It’s been a while since we’ve had a really good “the Internet will collapse scare”. Ever since Bob Metcalfe – Ethernet co-inventor, 3Com founder and pundit – suggested in 1996 that the Internet would collapse that year, it’s been touted as a possibility. Of course the Internet didn’t collapse and Metcalfe went on to eat his InfoWorld column that predicted it in front of an audience at that year’s World Wide Web conference.
It didn’t stop him, and others, from making follow-up predictions, however. The issue came up again in 2004 at a conference to discuss “Preventing the Internet Meltdown”, where organiser Lauren Weinstein noted that a “continuing and rapidly escalating series of alarming events suggest that immediate cooperative, specific planning is necessary if we are to have any chance of avoiding the meltdown.”

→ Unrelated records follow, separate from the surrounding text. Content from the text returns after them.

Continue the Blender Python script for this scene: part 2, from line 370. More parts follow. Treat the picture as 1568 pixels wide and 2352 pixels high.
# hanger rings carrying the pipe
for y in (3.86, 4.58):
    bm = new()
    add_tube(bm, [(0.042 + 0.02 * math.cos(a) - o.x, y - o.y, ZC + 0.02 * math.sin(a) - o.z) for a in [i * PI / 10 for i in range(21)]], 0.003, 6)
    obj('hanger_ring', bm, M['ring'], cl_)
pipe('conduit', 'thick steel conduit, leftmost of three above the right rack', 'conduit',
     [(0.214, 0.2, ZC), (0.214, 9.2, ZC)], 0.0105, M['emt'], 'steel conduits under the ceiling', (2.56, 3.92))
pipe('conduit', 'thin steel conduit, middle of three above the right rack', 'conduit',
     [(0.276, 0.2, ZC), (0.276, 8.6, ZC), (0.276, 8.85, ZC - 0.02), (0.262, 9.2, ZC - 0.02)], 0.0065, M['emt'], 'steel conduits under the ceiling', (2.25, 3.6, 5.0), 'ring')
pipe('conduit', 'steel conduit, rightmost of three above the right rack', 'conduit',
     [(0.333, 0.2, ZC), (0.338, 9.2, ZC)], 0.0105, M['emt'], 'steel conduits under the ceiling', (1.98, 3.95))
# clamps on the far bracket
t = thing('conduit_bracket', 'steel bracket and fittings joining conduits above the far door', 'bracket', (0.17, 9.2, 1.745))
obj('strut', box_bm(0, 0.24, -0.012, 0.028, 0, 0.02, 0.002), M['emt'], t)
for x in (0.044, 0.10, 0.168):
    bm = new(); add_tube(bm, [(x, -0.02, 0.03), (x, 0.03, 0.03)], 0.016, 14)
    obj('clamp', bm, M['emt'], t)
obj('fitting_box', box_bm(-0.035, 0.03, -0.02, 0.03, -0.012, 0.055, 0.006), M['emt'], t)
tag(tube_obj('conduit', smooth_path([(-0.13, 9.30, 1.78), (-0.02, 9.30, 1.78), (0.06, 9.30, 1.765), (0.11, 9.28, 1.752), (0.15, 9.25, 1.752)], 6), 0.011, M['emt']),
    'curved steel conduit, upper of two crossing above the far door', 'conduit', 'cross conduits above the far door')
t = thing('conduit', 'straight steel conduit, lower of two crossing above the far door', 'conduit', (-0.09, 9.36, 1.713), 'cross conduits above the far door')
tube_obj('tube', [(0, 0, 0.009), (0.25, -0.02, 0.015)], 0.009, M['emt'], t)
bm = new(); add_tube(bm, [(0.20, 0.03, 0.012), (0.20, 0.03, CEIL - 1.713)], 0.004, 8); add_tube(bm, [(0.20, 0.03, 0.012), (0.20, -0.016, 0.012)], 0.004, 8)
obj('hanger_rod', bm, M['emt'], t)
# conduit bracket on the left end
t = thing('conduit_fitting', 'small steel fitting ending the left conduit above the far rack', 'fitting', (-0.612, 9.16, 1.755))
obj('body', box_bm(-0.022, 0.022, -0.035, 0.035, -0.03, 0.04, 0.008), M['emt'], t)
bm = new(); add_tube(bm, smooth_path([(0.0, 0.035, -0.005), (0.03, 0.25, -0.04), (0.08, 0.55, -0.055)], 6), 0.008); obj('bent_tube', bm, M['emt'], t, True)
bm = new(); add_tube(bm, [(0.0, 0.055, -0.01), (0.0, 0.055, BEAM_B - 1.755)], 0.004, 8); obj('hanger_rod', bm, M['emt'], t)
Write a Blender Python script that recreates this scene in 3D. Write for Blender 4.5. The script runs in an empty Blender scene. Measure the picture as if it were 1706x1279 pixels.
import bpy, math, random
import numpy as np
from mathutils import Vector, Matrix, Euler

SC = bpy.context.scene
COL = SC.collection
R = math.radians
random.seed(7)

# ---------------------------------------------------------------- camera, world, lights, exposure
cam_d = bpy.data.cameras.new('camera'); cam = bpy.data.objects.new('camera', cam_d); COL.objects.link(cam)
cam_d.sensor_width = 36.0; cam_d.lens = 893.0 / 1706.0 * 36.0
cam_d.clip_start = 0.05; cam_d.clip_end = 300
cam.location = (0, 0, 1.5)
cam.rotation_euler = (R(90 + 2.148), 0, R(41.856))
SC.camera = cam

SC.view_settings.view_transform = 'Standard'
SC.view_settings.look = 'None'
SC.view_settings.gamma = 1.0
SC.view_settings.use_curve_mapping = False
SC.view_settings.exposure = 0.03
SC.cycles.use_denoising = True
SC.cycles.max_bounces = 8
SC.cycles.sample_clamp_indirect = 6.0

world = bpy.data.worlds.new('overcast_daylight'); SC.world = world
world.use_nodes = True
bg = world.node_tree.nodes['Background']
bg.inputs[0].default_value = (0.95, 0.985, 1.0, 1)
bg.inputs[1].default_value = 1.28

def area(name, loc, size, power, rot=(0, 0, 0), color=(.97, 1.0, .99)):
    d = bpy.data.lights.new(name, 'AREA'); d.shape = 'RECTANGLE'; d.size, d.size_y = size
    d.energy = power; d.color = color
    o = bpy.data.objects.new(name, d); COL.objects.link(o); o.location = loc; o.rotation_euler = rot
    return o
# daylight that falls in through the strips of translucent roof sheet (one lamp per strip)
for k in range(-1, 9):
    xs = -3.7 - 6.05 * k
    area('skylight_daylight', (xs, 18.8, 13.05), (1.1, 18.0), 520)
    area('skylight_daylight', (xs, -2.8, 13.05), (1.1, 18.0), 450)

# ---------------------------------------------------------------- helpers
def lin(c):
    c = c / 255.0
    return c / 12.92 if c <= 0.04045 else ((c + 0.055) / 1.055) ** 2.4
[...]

It seems we avoided that meltdown too, but now the alarm bells have been set off again, this time people warning that the surge in video use through sites such as YouTube is going to overwhelm the Internet. The most recent “collapse” warning came via a report from Nemertes Research and warns that in as little as two years we “potentially face Internet gridlock that could wreak havoc on Internet services.”
The Nemertes report is called “The Internet Singularity, Delayed: Why Limits in Internet Capacity Will Stifle Innovation on the Web,” and warns that consumer and corporate Internet usage could outstrip network capacity worldwide in a little more than two years. And it also advises that the financial investment required to “bridge the gap” between demand and capacity globally is around $137 billion, primarily in broadband access.
The result of demand outstripping supply, according to Nemertes, is that users could increasingly encounter Internet “brownouts” or interruptions to the applications they’ve become accustomed to using on the Internet. “For example, it may take more than one attempt to confirm an online purchase or it may take longer to download the latest video from YouTube,” the research firm said. “Overall, the impact of this inadequate infrastructure will be primarily to slow down the pace of innovation. The next Amazon, Google or YouTube might not arise -- not from a lack of user demand, but because of insufficient infrastructure preventing applications and companies from emerging.”
All pretty scary stuff, but then again these type of reports seem to be written for their shock value. Perhaps even more scary is that the research was partly funded by a group going by the name of the Internet Innovation Alliance (IIA), which a net neutrality coalition called “Save the Internet” has helpfully outed. According to Save the Internet, the IIA is a lobby group for the big telcos and funded by AT&T. Nemertes counter-claims that its research is “independent”, but needless to say the big telcos are going to latch on to it as a way influence the regulators and protect their patch.
Here’s what Save the Internet had to say: “These types of studies often boil down to pure posturing and polemic against Net Neutrality, bought and paid for by AT&T. When researchers stumble across inconvenient points, such as the current boom in infrastructure investment, they dismiss them in favour of doomsday scenarios and call for an end to the one rule that allows online users to innovate without permission.”